語り続けること、そしてまた聞き続けること、必死になって主の言葉をいただこうとすること、これは今の私たちにはその熱心さが欠けているものかもしれません。
なぜなら、今はいつでも聖書が読めますし、インターネットなどを通して聖書メッセージを聞こうと思えば、いつでも多くのメッセージに触れること、聞くことができるからです。
しかし、そのような今の時代だからこそ、私たちは神の言葉を熱心に、必死に聞く、“神が今語っておられる”という緊張感をもって御言葉を聞くことを大切にしたいと願います。
聖書の御言葉全体を、私たちは必死になって聞く、神が与えてくださるメッセージを私たちは喜びつつ、緊張感を持ちつつ、頂いていこうではありませんか。

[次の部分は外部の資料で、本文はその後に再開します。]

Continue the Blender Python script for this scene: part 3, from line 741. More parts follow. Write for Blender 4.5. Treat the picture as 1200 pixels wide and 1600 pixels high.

私たちが体のために食べる食べ物の場合、バランスよく栄養のある食事をすることが大切です。同様に、聖書の御言葉もバランスよく頂くことが大切です。
自分の好きな食べ物ばかり、甘い食べ物ばかり、あるいは塩辛い食べ物ばかり食べる、と言った偏った食生活は健康を害します。
聖書の御言葉を私たちが頂くときも、耳に心地の良い言葉、自分にとって理解しやすい言葉、すぐに同意できる言葉だけを選んで聞いたりしていては、霊的な栄養が偏ってしまいます。
聖書の御言葉全体を、自分にとっては難しい箇所や厳しい箇所、“納得できない”と思われる箇所も含めて、私たちは神の言葉としていただいていきましょう。
そして私たちは聖書を、独りよがりの方法で読むのでなく、教会での御言葉の分かち合いと祈り合いの中で読み続けること、聞き続けることも大切にしていきましょう。
今日の4節~5節で、イエス様はこう言っておられます。
「エルサレムを離れず、前にわたしから聞いた、父の約束されたものを待ちなさい。
5ヨハネは水で洗礼を授けたが、あなたがたは間もなく聖霊による洗礼を授けられるからである。」
これから弟子たちは、イエス・キリストの福音を世に伝える大切な働きをしていこうという時に立っていました。
そこでイエス様は使徒たちに「エルサレムに留まって、父が約束されたものを待ちなさい」と言われたのです。
“父の約束されたもの”とは、神の霊である聖霊のことです。
ルカによる福音書24章49節で、復活したイエス様が弟子たちにこう言っています。
わたしは、父が約束されたものをあなたがたに送る。高い所からの力に覆われるまでは、都にとどまっていなさい。」
復活した主を見て、弟子たちは力づけられ、彼らはその時自分たちの力で伝道に出かけよう、と熱い気持ちになっていたかもしれません。
しかしそこでイエス様は“父の約束された聖霊が降るまで待て”と言ったのです。彼らの福音宣教の働きは聖霊の力と導きがなければ、けっしてなすことができない働きであったからです。
イエス様は、「福音宣教の働きは、決して人間が自分だけの能力や経験だけで行うものではない。聖霊の導きがまずなければ、それは決してできないことなのだ」ということを、今の私たちにも伝えているのはないでしょうか。
イエス様は「ヨハネは水でバプテスマを授けた。しかし、あなたがたは間もなく聖霊によるバプテスマを授けられる」と言っています。
ヨハネとは、バプテスマの(洗礼者)ヨハネという人のことで、彼はイエス様にもバプテスマを授けた人でした。ヨハネは水を用いて、人々にバプテスマを授けました。
しかしバプテスマを通して、その信仰者に本当に信仰が与えられる働きをしてくださるのは、神の送ってくださる聖霊なのです。
バプテスマを授ける人間や、あるいはバプテスマに用いられる水や、バプテスマの儀式そのものに何か神秘的な力があるのではありません。
バプテスマを通して本当に働かれるのは、神の霊である聖霊であり、聖霊こそが、人に“イエスは主”という信仰告白をさせ、そして聖霊こそが、福音宣教の働きの真の原動力となるのです。
私たちの信仰のあらゆる面において、今は目には見えないキリストが、聖霊を通して私たちを導いてくださいます。
信仰生活の大切な局面で、私たちは常に聖霊の導きを共に祈り求め、聖霊に従うという決意を新たにいたしましょう。
神の霊に信頼をし、神の霊である聖霊が豊かに私たちの教会の中で、その働きを豊かになしてくださいますように、とも私たちは祈りを合わせましょう。
神が“留まれ”というのならば留まります、そして神が“行け”と言われるのならば参ります、そのような、神に聞き従う従順な信仰をも持ちたいと、私たちは改めて願い、祈りましょう。